Check Out the Awesome: Mount Sentinel and Sequoia
Way, Kisuk Kyukit & Tansi from Mount Sentinel Secondary School and Sequoia
This year has been busy and full of so many great opportunities through the Aboriginal Education Program. In September we started off our year with school wide engagement around the National Day for Truth and Reconciliation. Inspired by Aboriginal Education Staff at LVR, MSSS decided to join in on their initiative. This initiative featured the book “52 Ways to Reconcile” written by David A. Robertson. Students and staff were invited to reflect upon the author's suggestions through an interactive display set up in the Multi Purpose Room.
In October staff and students were given the opportunity to bead a poppy during lunch and recess in the Ab Ed room in honor of Indigenous veterans and their contributions to the Canadian Armed Forces. Several teachers incorporated lessons on the topic to help students appreciate this enduring legacy.
The Middle Years program has recently embarked on a curriculum that was created by the SPCA about the Ojibwe 7 Sacred Teachings. These teachings are universal in nature and provide lots of opportunities for students to consider First Nations philosophies and all the ways that they can relate to them through their own personal worldviews.
In collaboration with District Aboriginal Education staff and community Elders and the help of some other really special community members, we are able to offer a ribbon skirt and shirt making program this year. Several students jumped at the opportunity and have already successfully made and gifted their very first Ribbon Skirt.
We had a local Metis community member come into the school to present on Metis Identity and history. The presentations were engaging and incredibly informative. The students were so respectful and appreciative of the presentations.
We also had a special visit from a Walastoq First Nation choreographer named Nipahtuwet Naka Wespahtuwet (Possesom), who was in Nelson to tour his one of a kind ballet: Pisuwin. Possesom spoke to the youth about his community on the East Coast and their unique identity and heritage as Walastoq First Nations. It was incredibly inspiring.

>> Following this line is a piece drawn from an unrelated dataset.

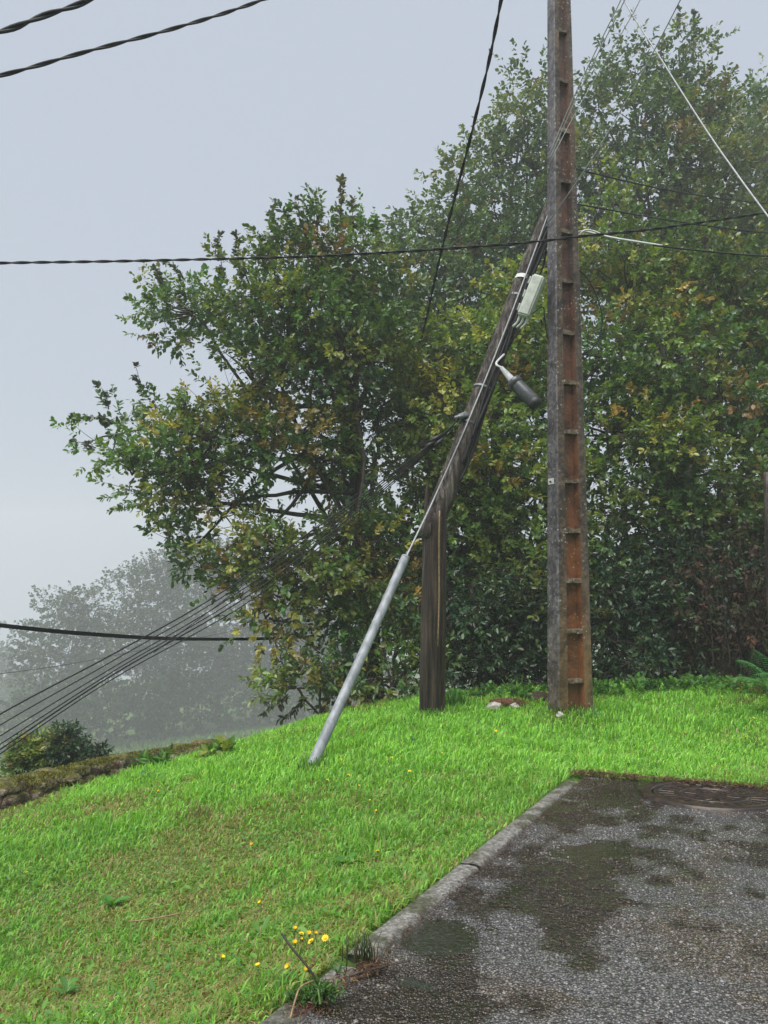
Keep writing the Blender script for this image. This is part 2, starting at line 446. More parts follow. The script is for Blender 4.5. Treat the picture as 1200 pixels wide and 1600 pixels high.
def wood_mat(name, dark, mid, pale):
    m, nt, out = new_mat(name)
    v = coords(nt, (16, 16, 0.9)); v2 = coords(nt)
    f = noise_tex(nt, 1.6, 6, 0.7, v); g = noise_tex(nt, 2.5, 4, 0.6, v2); h = noise_tex(nt, 5.5, 3, 0.7, v)
    base = ramp(nt, f, [(0.38, dark), (0.5, mid), (0.64, pale)])
    gf = ramp(nt, g, [(0.45, (0, 0, 0)), (0.7, (1, 1, 1))])
    base = mixc(nt, gf, base, mixc(nt, 1.0, base, (0.45, 0.42, 0.4), 'MULTIPLY'))
    s = nd(nt, 'ShaderNodeMath', operation='ADD'); nt.links.new(f, s.inputs[0]); nt.links.new(h, s.inputs[1])
    principled(nt, out, base, 0.55, 0, 0.4, bump(nt, s.outputs[0], 1.0, 0.03)); return m
M['wood'] = wood_mat('wet_post_wood', (0.014, 0.010, 0.008), (0.05, 0.034, 0.025), (0.12, 0.09, 0.068))
M['wood_grey'] = wood_mat('silvered_pole_wood', (0.012, 0.009, 0.008), (0.06, 0.044, 0.035), (0.22, 0.195, 0.17))
def iron_mat():
    m, nt, out = new_mat('rusty_cast_iron')
    v = coords(nt); f = noise_tex(nt, 20, 5, 0.7, v)
    base = ramp(nt, f, [(0.38, (0.025, 0.02, 0.019)), (0.55, (0.05, 0.036, 0.03)), (0.68, (0.10, 0.055, 0.032))])
    principled(nt, out, base, 0.3, 0.3, 0.5, bump(nt, f, 0.3, 0.003)); return m
M['iron'] = iron_mat()
def stone_mat():
    m, nt, out = new_mat('mossy_stone')
    v = coords(nt); f = noise_tex(nt, 16, 5, 0.7, v); g = noise_tex(nt, 5, 4, 0.65, v)
    base = ramp(nt, f, [(0.36, (0.045, 0.032, 0.024)), (0.5, (0.17, 0.115, 0.08)), (0.62, (0.42, 0.36, 0.31))])
    moss = ramp(nt, f, [(0.38, (0.04, 0.045, 0.012)), (0.62, (0.15, 0.14, 0.03))])
    gm = nd(nt, 'ShaderNodeNewGeometry'); sx = nd(nt, 'ShaderNodeSeparateXYZ'); nt.links.new(gm.outputs['Normal'], sx.inputs[0])
    ad = nd(nt, 'ShaderNodeMath', operation='MULTIPLY_ADD', ins={1: 0.4}); nt.links.new(sx.outputs['Z'], ad.inputs[0]); nt.links.new(g, ad.inputs[2])
    mf = ramp(nt, ad.outputs[0], [(0.62, (0, 0, 0)), (0.80, (1, 1, 1))])
    principled(nt, out, mixc(nt, mf, base, moss), 0.75, 0, 0.3, bump(nt, f, 1.0, 0.04)); return m
M['stone'] = stone_mat()
M['moss'] = attr_mat('moss_cushion', 0.9, 0.1)

# ------------------------------------------------------------------ structure: terrain
def build_ground():
    n = 230
    t = np.linspace(-1, 1, n)
    gx = np.sinh(t * 5.6) / math.sinh(5.6) * 240 + 0.0
    gy = np.sinh(t * 5.6) / math.sinh(5.6) * 240 + 4.5
    X, Y = np.meshgrid(gx, gy)
    Z = ground_z(X, Y)
    r = np.hypot(X, Y - 4)
    Z = Z + (fbm2(X * 1.7, Y * 1.7, 3) - 0.5) * 0.05 * sstep(1, 3, r)
    u, v = xy2uv(X, Y)
    ins = sstep(-0.02, 0.16, v) * sstep(KLEN + 0.12, KLEN - 0.06, u)
    Z = Z * (1 - ins) + ins * (road_z(Y) - 0.10)
    V = np.stack([X, Y, Z], -1).reshape(-1, 3)
    i, j = np.meshgrid(np.arange(n - 1), np.arange(n - 1), indexing='ij')
    a = (i * n + j).ravel()
    o = mesh_np('ground', V, [np.stack([a, a + 1, a + n + 1, a + n], 1)], M['ground'], smooth=True)
    tag(o, 'grassy hillside falling away to a foggy valley', kind='structure')
build_ground()

# ------------------------------------------------------------------ structure: driveway, puddles, chips, kerb
U0, U1, V0, V1 = -1.6, KLEN, 0.098, 4.3
def px_uv(px, py):
    h = road_hit(px, py); return xy2uv(h[0], h[1])
DIPS = [(705, 1462, 0.22, 0.17, 0.016), (645, 1452, 0.12, 0.10, 0.010), (955, 1236, 0.30, 0.22, 0.014), (940, 1305, 0.35, 0.28, 0.012), (900, 1330, 0.3, 0.22, 0.008),
        (790, 1345, 0.3, 0.2, 0.010), (760, 1385, 0.2, 0.3, 0.008), (1010, 1370, 0.3, 0.3, 0.006), (980, 1480, 0.2, 0.25, 0.008), (620, 1545, 0.14, 0.3, 0.007), (870, 1430, 0.25, 0.2, 0.006)]
def road_relief(u, v):
    h = (fbm2(u * 1.1, v * 1.1, 21, 3) - 0.5) * 0.022 + (fbm2(u * 5, v * 3.4, 31, 2) - 0.5) * 0.013 + (fbm2(u * 15, v * 13, 37, 2) - 0.5) * 0.009
    for px, py, ru, rv, dep in DIPS:
        a, b = px_uv(px, py)
        h = h - dep * np.exp(-((u - a) / ru) ** 2 - ((v - b) / rv) ** 2)
    return h
MH = road_hit(1112, 1243); MHU, MHV = xy2uv(MH[0], MH[1]); MHR = 102 * W(MH[1])
WATER = -0.0125
def silt(u, v):                        # where rain stands or has left its brown film: hollows first, then loose patches
    n = fbm2(u * 1.5 + 3, v * 2.1 + 1, 131, 4); k = fbm2(u * 7, v * 9, 141, 3)
    h = road_relief(u, v)
    return sstep(0.45, 0.60, n * 0.66 + k * 0.46 - h * 4.0 - 0.075)
def build_road():
    du = 0.024
    us = np.arange(U0, U1 + du, du); vs = np.arange(V0, V1, du)
    U, Vv = np.meshgrid(us, vs, indexing='ij')
    h = road_relief(U, Vv)
    rr = np.hypot(U - MHU, Vv - MHV)
    h = np.where(rr < MHR + 0.1, np.where(rr < MHR, -0.03, h * sstep(MHR, MHR + 0.1, rr)), h)
    fine = (noise2(U * 55, Vv * 55, 5) - 0.5) * 0.006
    hz = h + np.where(rr < MHR, 0, fine)
    edge = (fbm2(Vv * 4, U * 0 + 3, 77) - 0.5) * 0.09
    X, Y = uv2xy(U, Vv)
    Z = road_z(Y) + hz
    n1 = len(vs)
    V = np.stack([X, Y, Z], -1).reshape(-1, 3)
    i, j = np.meshgrid(np.arange(len(us) - 1), np.arange(n1 - 1), indexing='ij'); a = (i * n1 + j).ravel()
    sl = silt(U, Vv).reshape(-1)
    o = mesh_np('driveway', V, [np.stack([a, a + n1, a + n1 + 1, a + 1], 1)], M['road'], None, np.stack([sl, sl, sl], 1), True)
    tag(o, 'wet worn asphalt driveway with puddles', kind='structure')
    # standing water: one level sheet kept only where the driveway dips under it
    low = (h < WATER + 0.004) & (rr > MHR + 0.02)
    k = (low[:-1, :-1] | low[1:, :-1] | low[:-1, 1:] | low[1:, 1:]).ravel()
    Zw = road_z(Y) + WATER
    Vw = np.stack([X, Y, Zw], -1).reshape(-1, 3)
    Q = np.stack([a, a + n1, a + n1 + 1, a + 1], 1)[k]
    used, inv = np.unique(Q, return_inverse=True)
    o = mesh_np('puddle_water', Vw[used], [inv.reshape(-1, 4)], M['water'], smooth=True)
    tag(o, 'shallow rain puddles on the driveway', kind='structure')
    # loose and half-sunk chips
    n = 70000
    u = rng.uniform(U0 + 0.6, U1, n); v = V0 + (V1 - V0 - 0.6) * rng.uniform(0, 1, n)
    x, y = uv2xy(u, v)
    rr = np.hypot(u - MHU, v - MHV)
    ok = (np.abs(x) / np.maximum(y, 0.1) < 0.6) & (y > 1.5) & (rr > MHR + 0.01)
    dens = fbm2(u * 2.2, v * 2.2, 91); ok &= rng.uniform(0, 1, n) < (0.35 + dens * 0.9) * (1 - 0.55 * silt(u, v))
    u, v, x, y = u[ok], v[ok], x[ok], y[ok]; n = len(u)
    s = rng.lognormal(-5.75, 0.42, n).clip(0.0018, 0.007)
    z = road_z(y) + road_relief(u, v) + s * 0.1
    base = np.array([[1, 0, 0], [0.2, 0.9, 0], [-0.8, 0.5, 0], [-0.7, -0.7, 0], [0.4, -0.9, 0], [0, 0, 0.55], [0, 0, -0.5]])
    th = rng.uniform(0, 6.28, n); jit = rng.uniform(0.75, 1.3, (n, 7, 3))
    B = base[None] * jit * s[:, None, None]
    c, sn = np.cos(th)[:, None], np.sin(th)[:, None]
    Vx = B[..., 0] * c - B[..., 1] * sn * 0.8 + x[:, None]; Vy = B[..., 0] * sn + B[..., 1] * c * 0.8 + y[:, None]; Vz = B[..., 2] + z[:, None]
    V = np.stack([Vx, Vy, Vz], -1).reshape(-1, 3)
    T = np.array([[i, (i + 1) % 5, 5] for i in range(5)])
    F = (T[None] + (np.arange(n) * 7)[:, None, None]).reshape(-1, 3)
    sl = silt(u, v)
    tone = (0.08 + 0.17 * rng.uniform(0, 1, n) ** 1.8) * (1 - 0.62 * sl); warm = rng.uniform(0, 1, n)[:, None]
    c = tone[:, None] * (warm * np.array([1.05, 0.95, 0.85]) + (1 - warm) * np.array([0.97, 1.0, 1.04])) * (1 - sl[:, None] * np.array([0.0, 0.2, 0.4]))
    o = mesh_np('gravel', V, [F], M['chips'], col=np.repeat(c, 7, 0))
    tag(o, 'small stone chips worn out of the wet driveway', 'gravel', kind='stuff')
build_road()

def build_kerb():
    k = bpy.data.objects.new('kerb', None); COL.objects.link(k); tag(k, 'grey concrete kerb between lawn and driveway', kind='structure')
    ug0, _ = px_uv(452, 1560); ug1, _ = px_uv(545, 1490)
    cuts = [-1.6, -0.55]
    spans = [(-1.6, -0.72), (-0.70, ug0 - 0.02), (ug0 + 0.03, ug1 - 0.05)]
    u = ug1
    while u < KLEN - 0.3:
        L = min(0.98, KLEN + 0.02 - u)
        spans.append((u, u + L - 0.005)); u += L
    for q, (a, b) in enumerate(spans):
        n = max(4, int((b - a) / 0.025)); low = 0.02 if q == 2 else 0.0
        us = np.linspace(a, b, n)
        prof = [(0.0, -0.14), (0.0, -0.004), (0.012, 0.007), (0.05, 0.010), (0.084, 0.008), (0.096, -0.003), (0.098, -0.14)]
        V = []
        for i, uu in enumerate(us):
            e = 0.003 if i in (0, n - 1) else 0
            for (vv, zz) in prof:
                top = 1.0 if zz > -0.01 else 0
                wob = (float(fbm2(uu * 9, vv * 20 + q * 3.3, 5, 2)) - 0.5)
                v2 = vv + wob * 0.014 * (1 if vv < 0.03 or vv > 0.08 else 0)
                x, y = uv2xy(uu, v2 + 0.004 * math.sin(q * 2.1))
                V.append((x, y, road_z(y) + zz - e * top - low * top + wob * 0.010 * top - 0.006 * top * (q % 2)))
        m = len(prof); V = np.array(V); ii = np.arange(n - 1)
        Q = np.concatenate([np.stack([ii * m + j, ii * m + j + 1, (ii + 1) * m + j + 1, (ii + 1) * m + j], 1) for j in range(m - 1)])
        caps = np.array([list(range(m)), [(n - 1) * m + j for j in reversed(range(m))]])
        mesh_np('kerb_stone', V, [Q, caps], M['kerb'], k)
build_kerb()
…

We are also looking forward to running another traditional hide tanning camp spring 2026 with the guidance of First Nations Traditional Knowledge Keeper, Raven. This will be our second year offering this program and we are very excited. We are looking for a group of roughly 10 dedicated Aboriginal Youth to participate in processing several hides and helping to develop themes and workshop ideas for our 3rd Moose Hide Campaign at MSSS/Sequoia.
This year we are going to be putting our own grassroots spin on the Moose Hide Campaign. In the spirit of transparency and learning, we are going to be creating our own unique student directed Healthy Relationships Summit inspired by the Moose Hide Campaign.
We have all of this, and so much more, to look forward to as the sun graces us with its majestic presence more and more with each passing day.